Mother to lose her home over mortgage difficulties

A mother and daughter face losing their home, valued at €55,000, after the High Court upheld objections by a financial services firm to her proposed personal insolvency arrangement (PIA).

Mother to lose her home over mortgage difficulties

The PIA was opposed by Pepper Finance Corporation (Ireland) DAC, which held a debt of €151,975 secured on the woman's home in Co Tipperary.

The woman, a part-time book- keeper, hoped the PIA would mean she could stay in her home, but Pepper’s opposition led to it being voted down at a creditors’ meeting in June 2016. She has total debts of €166,643 and her other creditor, Affinity Credit Union Ltd, supported the PIA.

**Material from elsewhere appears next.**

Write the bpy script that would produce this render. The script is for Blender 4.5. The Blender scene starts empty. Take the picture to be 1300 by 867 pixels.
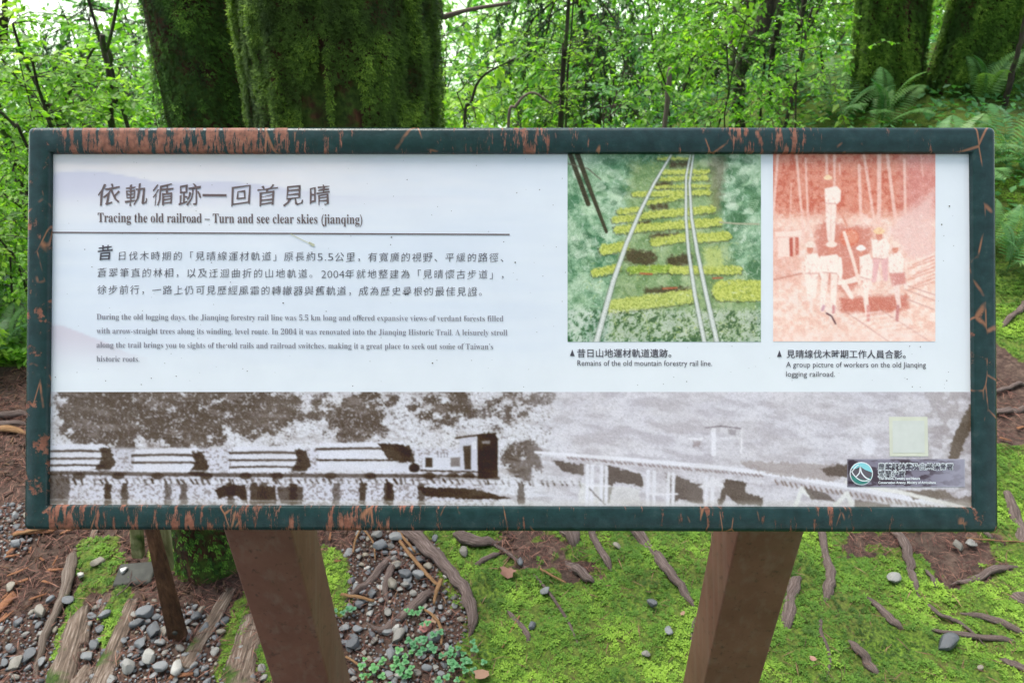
import bpy, math, random
import numpy as np
from mathutils import Matrix, Vector
S = bpy.context.scene
COL = S.collection
rng = np.random.default_rng(7)
random.seed(7)
R = math.radians

# ------------------------------------------------------------------ camera
FPX = 940.0                       # focal length in pixels of a 1300 px wide frame
TH = math.atan(FPX / 1432.0)      # camera pitched down
RO = math.atan(18 / 1432.0)
CAM = np.array([0, 0, 1.6])
r0 = np.array([1.0, 0, 0]); d0 = np.array([0, -math.sin(TH), -math.cos(TH)]); fw = np.array([0, math.cos(TH), -math.sin(TH)])
cr = math.cos(RO) * r0 + math.sin(RO) * d0
cd = math.cos(RO) * d0 - math.sin(RO) * r0
camd = bpy.data.cameras.new('camera'); cam = bpy.data.objects.new('camera', camd); COL.objects.link(cam)
M4 = Matrix.Identity(4)
for i in range(3):
    M4[i][0] = cr[i]; M4[i][1] = -cd[i]; M4[i][2] = -fw[i]; M4[i][3] = CAM[i]
cam.matrix_world = M4
camd.sensor_width = 36; camd.lens = 36 * FPX / 1300
camd.clip_start = 0.05; camd.clip_end = 2000
camd.dof.use_dof = True; camd.dof.focus_distance = 1.04; camd.dof.aperture_fstop = 10.0
S.camera = cam

# ------------------------------------------------------------------ light
SUN_EL, SUN_ROT = R(65), R(-38)    # high veiled sun beyond the sign, to the left
w = bpy.data.worlds.new('World'); S.world = w; w.use_nodes = True
nt = w.node_tree; nt.nodes.clear()
sk = nt.nodes.new('ShaderNodeTexSky'); sk.sky_type = 'NISHITA'; sk.sun_disc = False
sk.sun_elevation = SUN_EL; sk.sun_rotation = SUN_ROT
sk.air_density = 1.0; sk.dust_density = 4.0; sk.ozone_density = 0.6; sk.altitude = 1500
bg = nt.nodes.new('ShaderNodeBackground'); bg.inputs[1].default_value = 0.15
wo = nt.nodes.new('ShaderNodeOutputWorld')
hz = nt.nodes.new('ShaderNodeHueSaturation'); hz.inputs['Saturation'].default_value = .46; nt.links.new(sk.outputs[0], hz.inputs['Color']); nt.links.new(hz.outputs[0], bg.inputs[0]); nt.links.new(bg.outputs[0], wo.inputs[0])
sl = bpy.data.lights.new('sun', 'SUN'); sl.energy = 2.0; sl.angle = R(35); sl.color = (1.0, 0.95, 0.86)
so = bpy.data.objects.new('sun', sl); COL.objects.link(so)
sdir = Vector((math.cos(SUN_EL) * math.sin(SUN_ROT), math.cos(SUN_EL) * math.cos(SUN_ROT), math.sin(SUN_EL)))
so.rotation_euler = sdir.to_track_quat('Z', 'Y').to_euler()
S.view_settings.view_transform = 'Standard'; S.view_settings.look = 'None'
S.view_settings.exposure = 1.53; S.view_settings.gamma = 1
S.cycles.use_denoising = True
S.cycles.max_bounces = 6; S.cycles.transmission_bounces = 3; S.cycles.diffuse_bounces = 3
S.cycles.caustics_reflective = False; S.cycles.caustics_refractive = False

# ------------------------------------------------------------------ numeric helpers
def _h(ix, iy, s):
    n = (ix.astype(np.int64) * 374761393 + iy.astype(np.int64) * 668265263 + s * 974634777) & 0x7fffffff
    n = ((n ^ (n >> 13)) * 1274126177) & 0x7fffffff
    n = (n ^ (n >> 16)) & 0xffff
    return n / 65535.0
def vn(x, y, s=0):
    x = np.asarray(x, float); y = np.asarray(y, float)
    ix = np.floor(x); iy = np.floor(y); fx = x - ix; fy = y - iy
    fx = fx * fx * (3 - 2 * fx); fy = fy * fy * (3 - 2 * fy)
    a = _h(ix, iy, s); b = _h(ix + 1, iy, s); c = _h(ix, iy + 1, s); d = _h(ix + 1, iy + 1, s)
    return (a * (1 - fx) + b * fx) * (1 - fy) + (c * (1 - fx) + d * fx) * fy
def fbm(x, y, s=0, o=4):
    t = 0; a = 0.5; n = 0
    for k in range(o):
        t = t + a * vn(x, y, s + k * 17); n += a; a *= 0.5; x = np.asarray(x) * 2.03; y = np.asarray(y) * 2.03
    return t / n
def sm(t): t = np.clip(t, 0, 1); return t * t * (3 - 2 * t)
def ray(u, v): return fw + cr * ((u - 650) / FPX) + cd * ((v - 433.5) / FPX)
def PZ(u, v, z): return CAM + ray(u, v) * z                    # at a depth along the view axis
def PY(u, v, Y):
    d = ray(u, v); return CAM + d * (Y / d[1])                   # at a world distance Y
def proj(X, Y, Z):
    dx, dy, dz = X - CAM[0], Y - CAM[1], Z - CAM[2]
    z = dx * fw[0] + dy * fw[1] + dz * fw[2]
    z = np.where(z < 0.05, 0.05, z)
    return (650 + FPX * (dx * cr[0] + dy * cr[1] + dz * cr[2]) / z, 433.5 + FPX * (dx * cd[0] + dy * cd[1] + dz * cd[2]) / z, z)
def hbase(x, y):
    x = np.asarray(x, float); y = np.asarray(y, float)
    z = 0.42 * sm((x - 1.15) / 1.5) * sm((y - 1.3) / 1.8)
    left = sm((1.6 - x) / 1.8)
    z = z - left * 0.42 * np.maximum(y - 2.5, 0) * sm((y - 2.3) / 1.0)
    z = z - (1 - left) * 0.40 * np.maximum(y - 5.6, 0)
    z = np.where(y > 14, np.minimum(z, -5 - 0.3 * (y - 14)), z)
    return np.maximum(z, -9)
def hgt(x, y):
    x = np.asarray(x, float); y = np.asarray(y, float)
    return hbase(x, y) + 0.05 * (vn(x * 2.1, y * 2.1, 3) - 0.5) + 0.02 * (fbm(x * 9, y * 9, 5) - 0.5)
def G(u, v):
    d = ray(u, v); t = 0.4
    for _ in range(400):
        p = CAM + d * t
        if p[2] < hgt(p[0], p[1]): break
        t += 0.02
    a, b = t - 0.02, t
    for _ in range(16):
        m = (a + b) / 2; p = CAM + d * m
        if p[2] < hgt(p[0], p[1]): b = m
        else: a = m
    return CAM + d * b

# ------------------------------------------------------------------ mesh helpers
def mkmesh(name, V, Fs, mats=(), smooth=False, tint=None, col=None, midx=None):
    """V Nx3, Fs list of int arrays (n,k)"""
    if not isinstance(Fs, (list, tuple)): Fs = [Fs]
    Fs = [np.asarray(F, dtype=np.int32) for F in Fs if len(F)]
    me = bpy.data.meshes.new(name)
    V = np.asarray(V, dtype=np.float32)
    me.vertices.add(len(V)); me.vertices.foreach_set('co', V.ravel())
    tot = np.concatenate([np.full(len(F), F.shape[1], dtype=np.int32) for F in Fs])
    loops = np.concatenate([F.ravel() for F in Fs])
    st = np.concatenate([[0], np.cumsum(tot)[:-1]]).astype(np.int32)
    me.loops.add(len(loops)); me.loops.foreach_set('vertex_index', loops)
    me.polygons.add(len(tot)); me.polygons.foreach_set('loop_start', st); me.polygons.foreach_set('loop_total', tot)
    if smooth: me.polygons.foreach_set('use_smooth', np.ones(len(tot), dtype=bool))
    for m in mats: me.materials.append(m)
    if midx is not None: me.polygons.foreach_set('material_index', np.asarray(midx, dtype=np.int32))
    if tint is not None:
        a = me.attributes.new('tint', 'FLOAT', 'POINT'); a.data.foreach_set('value', np.asarray(tint, dtype=np.float32))
    if col is not None:
        a = me.attributes.new('print', 'FLOAT_COLOR', 'POINT')
        c = np.ones((len(V), 4), dtype=np.float32); c[:, :3] = col; a.data.foreach_set('color', c.ravel())
    me.update(calc_edges=True); me.validate()
    return me
class MB:
    def __init__(s): s.V = []; s.F = {}; s.n = 0; s.T = []
    def add(s, V, F, tint=0.5):
        V = np.asarray(V, float); F = np.asarray(F, int)
        s.V.append(V); s.F.setdefault(F.shape[1], []).append(F + s.n); s.n += len(V)
        s.T.append(np.full(len(V), tint) if np.isscalar(tint) else tint)
    def mesh(s, name, mats, smooth=False):
        return mkmesh(name, np.concatenate(s.V), [np.concatenate(f) for f in s.F.values()], mats, smooth, np.concatenate(s.T))
def link(name, me, parent=None, kind=None):
    o = bpy.data.objects.new(name, me); COL.objects.link(o)
    if parent is not None: o.parent = parent
    if kind: o['kind'] = kind
    return o
def tag(o, label, cat, group=None, kind=None):
    o['label'] = label; o['category'] = cat
    if group: o['group'] = group
    if kind: o['kind'] = kind
    return o
def empty(name, loc=(0, 0, 0), rz=0):
    o = bpy.data.objects.new(name, None); COL.objects.link(o); o.location = loc; o.rotation_euler = (0, 0, rz); o.empty_display_size = .05
    return o
def copy_tree(o, parent=None):
    c = o.copy(); COL.objects.link(c)
    if parent is not None: c.parent = parent
    for ch in list(o.children): copy_tree(ch, c)
    return c
def nrm(a): return a / (np.linalg.norm(a, axis=-1, keepdims=True) + 1e-12)
def catmull(P, n=6):
    P = np.asarray(P, float)
    if len(P) < 3: return np.array([P[0] + (P[-1] - P[0]) * t for t in np.linspace(0, 1, n * 2)])
    Q = np.vstack([2 * P[0] - P[1], P, 2 * P[-1] - P[-2]]); out = []
    for i in range(1, len(Q) - 2):
        for t in np.linspace(0, 1, n, endpoint=False):
            a, b, c, d = Q[i - 1], Q[i], Q[i + 1], Q[i + 2]
            out.append(0.5 * ((2 * b) + (-a + c) * t + (2 * a - 5 * b + 4 * c - d) * t * t + (-a + 3 * b - 3 * c + d) * t ** 3))
    out.append(P[-1]); return np.array(out)
def tube(P, rad, sides=6, flat=1.0, wob=0.0, cap=True, seed=0):
    P = np.asarray(P, float); n = len(P); rad = np.broadcast_to(np.asarray(rad, float), (n,))
    T = nrm(np.gradient(P, axis=0)); up = np.array([0, 0, 1.0])
    if abs(T[n // 2][2]) > 0.85: up = np.array([0, 1.0, 0])
    A = nrm(np.cross(T, up)); B = np.cross(A, T)
    ang = np.arange(sides) * 2 * math.pi / sides
    V = []
    for i in range(n):
        k = 1 + wob * (vn(ang * 1.3 + seed, np.full(sides, i * 0.45), seed) - 0.5) * 2
        V.append(P[i] + rad[i] * (k * np.cos(ang))[:, None] * A[i] + rad[i] * flat * (k * np.sin(ang))[:, None] * B[i])
    V = np.concatenate(V); F = []
    i = np.arange(n - 1)[:, None] * sides; j = np.arange(sides)[None, :]; j2 = (j + 1) % sides
    F = np.stack([i + j, i + j2, i + sides + j2, i + sides + j], -1).reshape(-1, 4)
    F3 = []
    if cap:
        V = np.vstack([V, P[0], P[-1]]); a = n * sides; b = a + 1
        F3 = [(a, (k + 1) % sides, k) for k in range(sides)] + [(b, (n - 1) * sides + k, (n - 1) * sides + (k + 1) % sides) for k in range(sides)]
    return V, F, np.array(F3)
def addtube(mb, P, rad, sides=6, tint=0.5, **k):
    V, F, F3 = tube(P, rad, sides, **k)
    o = mb.n; mb.add(V, F, tint)
    if len(F3): mb.F.setdefault(3, []).append(F3 + o)
def boxV(x0, x1, y0, y1, z0, z1):
    V = np.array([(x, y, z) for z in (z0, z1) for y in (y0, y1) for x in (x0, x1)], float)
    F = np.array([(0, 2, 3, 1), (4, 5, 7, 6), (0, 1, 5, 4), (2, 6, 7, 3), (0, 4, 6, 2), (1, 3, 7, 5)])
    return V, F
def bevel(o, wd=.003, seg=2):
    m = o.modifiers.new('bevel', 'BEVEL'); m.width = wd; m.segments = seg; m.limit_method = 'ANGLE'; m.angle_limit = R(35)
def scatter(pv, pf, pos, rot, sc, tint=None):
    N = len(pos); m = len(pv)
    V = np.einsum('nij,mj->nmi', rot, pv) * np.asarray(sc).reshape(N, 1, 1) + pos[:, None, :]
    F = pf[None] + (np.arange(N) * m)[:, None, None]
    t = np.repeat(rng.random(N) if tint is None else tint, m)
    return V.reshape(-1, 3), F.reshape(-1, pf.shape[1]), t
def rotz(a):
    c, s = np.cos(a), np.sin(a); z = np.zeros_like(c); o = np.ones_like(c)
    return np.stack([np.stack([c, -s, z], -1), np.stack([s, c, z], -1), np.stack([z, z, o], -1)], -2)
def frame_from(d, up):
    """matrices whose X column is d and whose Z column is near up"""
    d = nrm(d); y = nrm(np.cross(up, d)); z = np.cross(d, y)
    return np.stack([d, y, z], -1)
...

The woman ran into difficulties in meeting mortgage payments in 2014 and made five late payments that year, which were accepted by her lender. Her PIA proposed restructuring her mortgage, writing off a substantial portion of the debt, interest-only payments over six years, and payment of capital and interest on an annuity basis for the balance of the 25-year term.

After the Circuit Court upheld Pepper’s objection to the PIA, the woman appealed to the High Court.

Ms Justice Marie Baker, while expressing sympathy for the woman and describing the outcome as “harsh”, said she must dismiss the appeal.

The net issue was whether the debt was a “relevant debt” within Section 115A(9) of the PIA Acts 2012-15, which allow the courts approve a PIA to protect a family home after creditors have rejected it.

Section 115 defines a “relevant debt” as one secured over a debtor’s family home and requires a debtor in arrears before the January 1, 2015, cut-off for the provision to have entered into an alternative arrangement with the secured creditor concerned.

The judge said €151,976 is owed to Pepper and the court is required to balance interests of debtors and creditors.

While the woman undoubtedly had difficulties meeting mortgage payments in 2014, because of the January 1, 2015, cut-off and because she proactively engaged with her lender and made late payments by alternative means which were accepted, she was not actually in arrears by the cut-off date, the judge said.

The ad hoc acceptance of breach of the mortgage agreement could not be called an alternative arrangement and the woman had not reached an arrangement for amended terms and conditions of repayment necessary to bring her within Section 115A(9), she ruled.